If only they were wise enough to realise that their real enemy is not any opposition leader or party, but themselves.

But wisdom and hypocrisy cannot exist in the same person, at least when you consider wisdom as defined in classical Chinese thought.

Chua is on record as being critical of political control of the press. “The problem is that many political parties own controlling stakes in the press, MCA included,” he wrote in his blog in the run-up to the election that installed him as party president.

Speaking of MCA, he said: “It has controlling stakes in both the Chinese and English press.

“As such the editors and journalists working for those particular papers are beholden to their political masters and would have to toe the line or risk facing the sack. With this in mind, how can the press truly be free?”

Our question is: Why did Chua appoint one of his core supporters, Dr Fong Chan Onn, as the Star’s chairman and why did MCA recently acquire a weekly Chinese paper, The Tomato?
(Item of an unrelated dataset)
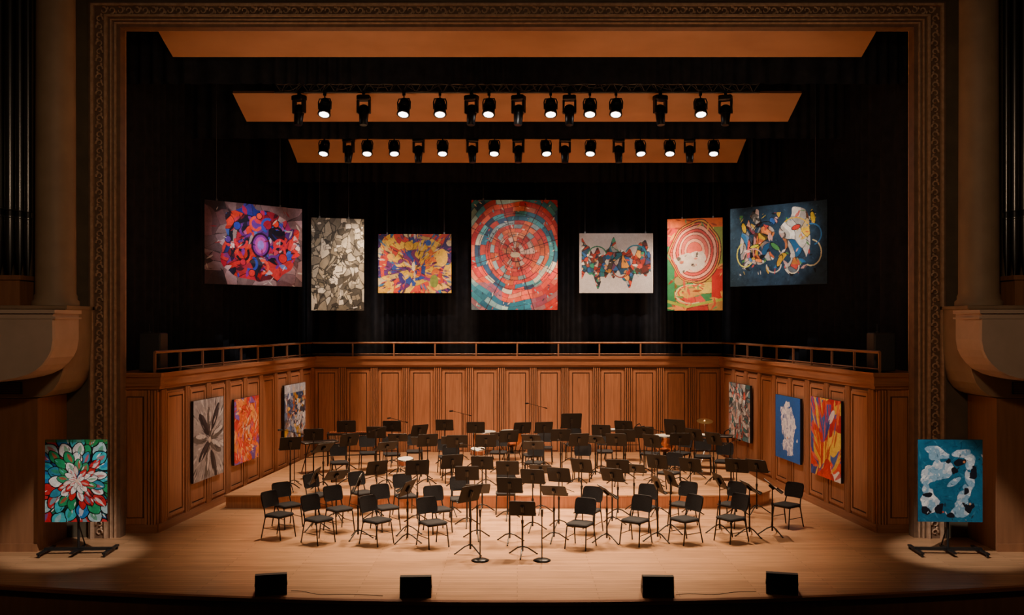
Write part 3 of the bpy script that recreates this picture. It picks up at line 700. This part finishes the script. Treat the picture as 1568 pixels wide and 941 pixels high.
for (x_,y_,rx,ry_,th) in[(0.25,0.84,0.14,0.06,-0.3),(0.18,0.80,0.06,0.05,0.6),(0.22,0.62,0.18,0.12,0.2),(0.10,0.52,0.08,0.05,0.8),(0.52,0.84,0.13,0.05,0.3),(0.62,0.74,0.05,0.10,0),(0.16,0.25,0.12,0.13,0.3),(0.10,0.38,0.04,0.08,0.3),(0.55,0.30,0.08,0.18,-0.3),(0.62,0.5,0.05,0.12,0.3),(0.42,0.48,0.1,0.03,0.6),(0.5,0.12,0.1,0.06,0)]:
    dx=a.X-x_;dy=a.Y-y_;c_,q=math.cos(th),math.sin(th);k=((dx*c_+dy*q)/rx)**2+((-dx*q+dy*c_)/ry_)**2+2.2*(n2-0.5)
    a.c[k<1]=C('c4d0dc')
n3=a.fbm(13);w_=a.c[...,0]>0.35;a.c[w_&(n3>0.56)]=C('88aec8');a.c[w_&(n3<0.38)]=C('eef2f4');a.dabs(['eef2f4','a8c0d0','6a98b8','3a6a88'],240,0.008,0.03,mask=w_,elong=4)
for (x_,y_,r,q) in[(0.10,0.33,0.05,0.03),(0.26,0.16,0.05,0.06),(0.52,0.72,0.07,0.04),(0.66,0.6,0.04,0.07),(0.60,0.2,0.06,0.07),(0.45,0.62,0.04,0.04),(0.1,0.14,0.06,0.04),(0.56,0.38,0.04,0.05),(0.36,0.74,0.03,0.03),(0.4,0.08,0.05,0.03)]:
    k=((a.X-x_)/r)**2+((a.Y-y_)/q)**2+4*(n3-0.5);a.c[k<1]=C('1a1c26')
a.dabs(['1a1c26','c8d0d8','1a1c26'],60,0.01,0.03,elong=3,region=lambda x,y:y<0.35 or (x>0.45 and y>0.55))
a.disc(0.55,0.73,0.015,'c87a50');a.disc(0.3,0.12,0.012,'c84a38');a.disc(0.62,0.22,0.015,'c8a080')
a.speckle(0.15);painting(a,'easel_painting',(7.53,16.25,1.29),math.radians(-3),0.05,extra=easel)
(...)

The current party leadership has failed to keep many of its promises, including rectifying the lopsided ethnic composition of the civil service, police and armed forces. It has also neglected to ensure adequate Chinese representation in statutory bodies and government-linked companies and, of course, a reasonable share of political power.

However, the truth is that many voters today are no longer inspired by race-based politics, which makes MCA and the other major parties in BN irrelevant to them.

As for MCA members, it would be good for them to remember the Persian proverb that a former party president once quoted: “The rotting of the fish begins from the head.”

Is MCA facing extinction? Or, if it survives the next general election, will it continue to exist as a parasitic burden to Umno?

Perhaps, as many party members are hoping, MCA only needs to go on a five-year vacation to free its leaders from governmental responsibilities so that they could address their own weaknesses and thereby place the party on the road to recovery.

Stanley Koh is a former head of MCA’s research unit. He is now a FMT columnist.